5) cep telefonu hattı: aylık $10. daha önceden her şeyi sınırsız kotasız hatta aylık $40 ödüyordum ama kullandığım mobil veriye baktım, ayda 1.5-2gb veriden başka bişey yoktu. neredeyse her gittiğim yerde wi-fi olduğuna göre daha ucuz bi tarifeye geçmek daha mantıklı oldu.
6) netflix, disney+ , spotify arkadaşların hesaplarıyla devam.
7) ev kredisi aylık $2000, ev vergisi aylık $950 =$2950
evin küçük bi kısmını tanıdığım birine kiraya verdim aylık $600. ev kredisini oradan biraz düşüyorum iyi oluyor.
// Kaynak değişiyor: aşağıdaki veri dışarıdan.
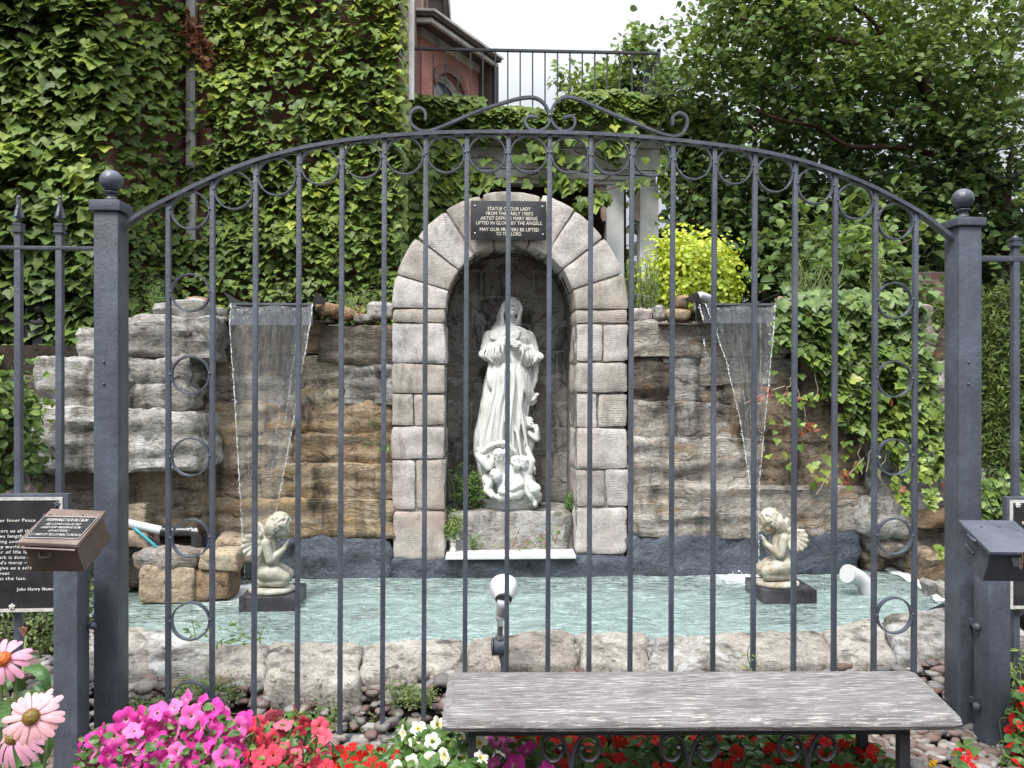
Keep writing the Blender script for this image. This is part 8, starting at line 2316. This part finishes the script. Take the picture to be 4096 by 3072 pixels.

8) market alışverişi= aylık $1000 gidiyordur. tam hesaplamadım ama allah ne verdiyse affetmiyoruz valla. aslında kupon falan kovalasam baya fiyat düşer ama o kadar vaktim yok.
youtube bazen böyle videolar öneriyor , gaza geliyorum ama henüz ekstrem seviyeye gelme motivasyonum yok.